Arabuluculuk aşamasında sözleşmenin tarafları;
– Belirli bir yıl için tahliye taahhüdü alabilirler. (örneğin; çocuğum ortaokulu bitirdiği 01/06/2023 günü evden çıkacağım. Oğlum 2 yıl sonra Türkiye’ye gelecek ve evde oturacak kiracının 2 yıl sonra çıkacağına ilişkin taahhüdü alabilirler.) Tahliye taahhüdünün kiralananın tesliminden sonra yapılması aksi halde kanun koyucu (TBK madde352) kiracının zorda kalarak bu taahhüdü verdiğini kabul ediyor ve geçersiz kılıyor. Ancak arabuluculuk görüşmelerinde tahliye taahhüdü sözleşme ile aynı tarihte olabilmekte çünkü bu husus tarafların serbest iradesi ile belirlenmiştir.

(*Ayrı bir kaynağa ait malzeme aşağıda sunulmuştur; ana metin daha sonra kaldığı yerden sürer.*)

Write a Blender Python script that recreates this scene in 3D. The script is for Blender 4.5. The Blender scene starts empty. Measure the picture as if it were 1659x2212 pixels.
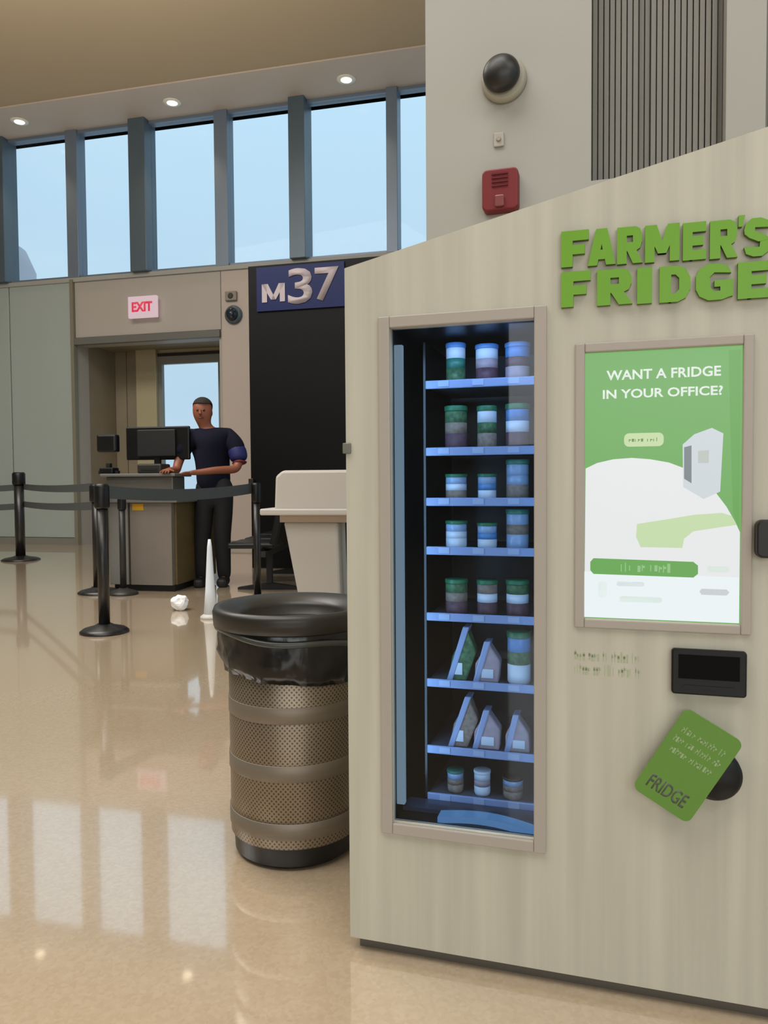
import bpy, bmesh, math, random
from mathutils import Vector, Matrix, noise
random.seed(7)
PI = math.pi
C = bpy.context.scene.collection
sc = bpy.context.scene

# ------------------------------------------------------------------ camera
FPX = 1660.0
pitch, roll = math.atan(65 / FPX), .007
_f = Vector((0, math.cos(pitch), -math.sin(pitch))); _H = Vector((1, 0, 0)); _U = Vector((0, math.sin(pitch), math.cos(pitch)))
_r = math.cos(roll) * _H - math.sin(roll) * _U; _u = math.sin(roll) * _H + math.cos(roll) * _U
cd = bpy.data.cameras.new('camera'); cam = bpy.data.objects.new('camera', cd); C.objects.link(cam)
cd.sensor_fit = 'HORIZONTAL'; cd.sensor_width = 36; cd.lens = 36 * FPX / 1659; cd.clip_start = .05; cd.clip_end = 500
M = Matrix((( _r.x, _u.x, -_f.x, 0), (_r.y, _u.y, -_f.y, 0), (_r.z, _u.z, -_f.z, 1.0), (0, 0, 0, 1)))
cam.matrix_world = M
sc.camera = cam

# ------------------------------------------------------------------ world: pale overcast sky
w = bpy.data.worlds.new('sky'); sc.world = w; w.use_nodes = True
nt = w.node_tree; nt.nodes.clear()
out = nt.nodes.new('ShaderNodeOutputWorld'); bg = nt.nodes.new('ShaderNodeBackground')
tc = nt.nodes.new('ShaderNodeTexCoord'); sep = nt.nodes.new('ShaderNodeSeparateXYZ')
rmp = nt.nodes.new('ShaderNodeValToRGB'); nz = nt.nodes.new('ShaderNodeTexNoise'); mp = nt.nodes.new('ShaderNodeMapping')
mixc = nt.nodes.new('ShaderNodeMix'); mixc.data_type = 'RGBA'; mixc.blend_type = 'MIX'
rmp.color_ramp.elements[0].position = 0; rmp.color_ramp.elements[0].color = (.44, .58, .70, 1)
rmp.color_ramp.elements[1].position = .45; rmp.color_ramp.elements[1].color = (.52, .74, .90, 1)
mp.inputs['Scale'].default_value = (1.2, 1.2, 5); nz.inputs['Scale'].default_value = 2.2; nz.inputs['Detail'].default_value = 3
nt.links.new(tc.outputs['Generated'], sep.inputs[0]); nt.links.new(sep.outputs['Z'], rmp.inputs[0])
nt.links.new(tc.outputs['Generated'], mp.inputs[0]); nt.links.new(mp.outputs[0], nz.inputs['Vector'])
cr2 = nt.nodes.new('ShaderNodeValToRGB'); cr2.color_ramp.elements[0].position = .4; cr2.color_ramp.elements[1].position = .7
cr2.color_ramp.elements[0].color = (0, 0, 0, 1); cr2.color_ramp.elements[1].color = (.5, .5, .5, 1)
nt.links.new(nz.outputs[0], cr2.inputs[0]); nt.links.new(cr2.outputs[0], mixc.inputs[0])
nt.links.new(rmp.outputs[0], mixc.inputs[6]); mixc.inputs[7].default_value = (.58, .76, .88, 1)
nt.links.new(mixc.outputs[2], bg.inputs[0]); bg.inputs[1].default_value = 1.08
nt.links.new(bg.outputs[0], out.inputs[0])

# ------------------------------------------------------------------ exposure and added fill lights
sc.view_settings.view_transform = 'Standard'; sc.view_settings.look = 'None'
sc.view_settings.gamma = 1; sc.view_settings.use_curve_mapping = False
sc.view_settings.exposure = 0.0

def area_light(name, loc, sx, sy, power, col, rot=(0, 0, 0)):
    l = bpy.data.lights.new(name, 'AREA'); l.shape = 'RECTANGLE'; l.size = sx; l.size_y = sy
    l.energy = power; l.color = col
    o = bpy.data.objects.new(name, l); C.objects.link(o); o.location = loc; o.rotation_euler = rot
    return o
# added area lights, unseen, overhead and behind the camera, to brighten the hall
area_light('added_overhead_fill', (-4.5, 5.5, 6.5), 5, 3, 440, (1, .985, .97))
area_light('added_overhead_fill', (-2.5, 0.5, 6.4), 6, 3, 330, (1, .985, .97))
area_light('added_overhead_fill', (3.0, -3.0, 6.4), 4, 3, 180, (1, .985, .97))
area_light('added_rear_fill', (0.5, -9.0, 3.2), 10, 3.2, 340, (.95, .98, 1.0), (math.radians(90), 0, 0))  # fill added behind the camera; the wall there has no window
# unseen light added under the sloped ceiling to brighten it from below
area_light('added_ceiling_fill', (-4.0, 5.0, 4.6), 6, 5, 420, (1, .95, .86), (math.radians(180), 0, 0))

# ------------------------------------------------------------------ rays: a picture point to a point on a real surface
CO = Vector((0, 0, 1.0))
def ray(x, y): return _f + (x - 829.5) / FPX * _r - (y - 1106) / FPX * _u
def fl(x, y, z=0.0):
    d = ray(x, y); return CO + d * ((z - 1) / d.z)
def at(x, y, Y):
    d = ray(x, y); return CO + d * (Y / d.y)
class Frame:
    def __init__(s, A, th): s.A = Vector(A); s.th = th; s.d = Vector((math.cos(th), math.sin(th), 0)); s.n = Vector((-math.sin(th), math.cos(th), 0))
    def p(s, x, y, dep=0.0):
        d = ray(x, y); t = ((s.A - CO).dot(s.n) + dep) / d.dot(s.n); P = CO + d * t; return ((P - s.A).dot(s.d), P.z)
    def world(s, u, v, z): return s.A + s.d * u + s.n * v + Vector((0, 0, z))
K = Frame((-.0784, 1.6078, 0), math.radians(-16.765))      # front of the vending kiosk
W = Frame((-3.9496, 12.3409, 0), math.radians(-14))          # gate wall

# ------------------------------------------------------------------ materials
def lin(c): return tuple(((v / 255) / 12.92 if v / 255 <= .04045 else ((v / 255 + .055) / 1.055) ** 2.4) for v in c)
_mats = {}
def mat(name, col, rough=.5, metal=0, spec=.5, noise_amt=.0, nscale=(8, 8, 8), bump=0, emit=0, trans=0, coat=0, col2=None):
    if name in _mats: return _mats[name]
    m = bpy.data.materials.new(name); m.use_nodes = True; _mats[name] = m
    t = m.node_tree; b = t.nodes['Principled BSDF']
    c = (*lin(col), 1)
    b.inputs['Base Color'].default_value = c; b.inputs['Roughness'].default_value = rough
    b.inputs['Metallic'].default_value = metal; b.inputs['Specular IOR Level'].default_value = spec
    b.inputs['Coat Weight'].default_value = coat
    if emit:
        b.inputs['Emission Color'].default_value = c; b.inputs['Emission Strength'].default_value = emit
        b.inputs['Base Color'].default_value = (.02, .02, .02, 1)
    if noise_amt or bump:
        tx = t.nodes.new('ShaderNodeTexCoord'); mp = t.nodes.new('ShaderNodeMapping'); n = t.nodes.new('ShaderNodeTexNoise')
        mp.inputs['Scale'].default_value = nscale; n.inputs['Scale'].default_value = 1; n.inputs['Detail'].default_value = 6
        t.links.new(tx.outputs['Object'], mp.inputs[0]); t.links.new(mp.outputs[0], n.inputs['Vector'])
        if noise_amt:
            r = t.nodes.new('ShaderNodeValToRGB'); r.color_ramp.elements[0].position = .3; r.color_ramp.elements[1].position = .7
            k = col2 and lin(col2) or tuple(v * (1 - noise_amt) for v in c[:3])
            r.color_ramp.elements[0].color = (*k, 1); r.color_ramp.elements[1].color = c
            t.links.new(n.outputs[0], r.inputs[0]); t.links.new(r.outputs[0], b.inputs['Base Color'])
        if bump:
            bp = t.nodes.new('ShaderNodeBump'); bp.inputs['Strength'].default_value = bump; bp.inputs['Distance'].default_value = .002
            t.links.new(n.outputs[0], bp.inputs['Height']); t.links.new(bp.outputs[0], b.inputs['Normal'])
    return m
def glass_mat(name, tint=(1, 1, 1), gloss=.12):
    m = bpy.data.materials.new(name); m.use_nodes = True; t = m.node_tree; t.nodes.clear()
    o = t.nodes.new('ShaderNodeOutputMaterial'); a = t.nodes.new('ShaderNodeBsdfTransparent'); g = t.nodes.new('ShaderNodeBsdfGlossy')
    a.inputs[0].default_value = (*tint, 1); g.inputs['Roughness'].default_value = .02
    fr = t.nodes.new('ShaderNodeFresnel'); fr.inputs[0].default_value = 1.45; mx = t.nodes.new('ShaderNodeMixShader')
    mm = t.nodes.new('ShaderNodeMath'); mm.operation = 'MULTIPLY'; mm.inputs[1].default_value = gloss / .04 * .5
    t.links.new(fr.outputs[0], mm.inputs[0]); t.links.new(mm.outputs[0], mx.inputs[0])
    t.links.new(a.outputs[0], mx.inputs[1]); t.links.new(g.outputs[0], mx.inputs[2]); t.links.new(mx.outputs[0], o.inputs[0])
    return m
LAM = mat('pale_wood_laminate', (196, 192, 174), .5, noise_amt=.1, nscale=(30, 30, 1.1), bump=.04, col2=(180, 176, 159))
WALLP = mat('warm_grey_paint', (162, 160, 150), .6, noise_amt=.04, nscale=(2, 2, 2))
WALLG = mat('gate_wall_panel', (160, 155, 146), .5, noise_amt=.04, nscale=(.7, .7, .7))
WALLC = mat('grey_green_panel', (156, 166, 160), .3, noise_amt=.06, nscale=(.7, .7, .3))
CEIL = mat('tan_ceiling', (168, 150, 122), .8, noise_amt=.06, nscale=(.3, .3, .3))
SOFF = mat('soffit_paint', (190, 176, 162), .7)
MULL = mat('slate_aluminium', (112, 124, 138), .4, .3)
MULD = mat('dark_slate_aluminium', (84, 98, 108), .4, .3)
BLK = mat('black_plastic', (9, 9, 9), .4, spec=.35)
BLKM = mat('matt_black', (10, 10, 10), .6)
DKG = mat('charcoal_metal', (46, 45, 42), .45, .3)
FRM = mat('taupe_frame', (168, 159, 148), .45)
GRN = mat('leaf_green_letter', (104, 160, 6), .4)
GRN_SIDE = mat('letter_side', (84, 112, 40), .5)

def tag(o, label=None, cat=None, group=None, kind=None):
    if label: o['label'] = label
    if cat: o['category'] = cat
    if group: o['group'] = group
    if kind: o['kind'] = kind
    return o
def empty(name, loc=(0, 0, 0), rz=0, label=None, cat=None, group=None, kind=None):
    o = bpy.data.objects.new(name, None); o.empty_display_size = .1; C.objects.link(o)
    o.location = loc; o.rotation_euler = (0, 0, rz); return tag(o, label, cat, group, kind)
def frame_empty(name, F, **kw): return empty(name, F.A, F.th, **kw)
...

– Kira sözleşmesini yenileyebilirler.
– Sözleşmenin maddelerinde değişikliğe giderek sözleşmeyi yenilebilirler. Kanaatimce bu hususu detaylandırmakta fayda olacağını düşünmekteyim. Şöyle ki; taraflardan birinin niyeti sözleşmeyi yenilemek ve aynı kişi (kiracı) ile devam etmek olabilmektedir. Arabuluculuk görüşmelerinde , dilekçelerinde önceki sözleşmenin tüm hukuki sonuçlarının ortadan kaldırıldığını ve artık taraflarca arabuluculuk görüşmelerinin neticesinde yapılan bu sözleşmenin yeni bir sözleşme olduğunu beyan etmeleri gerekmektedir.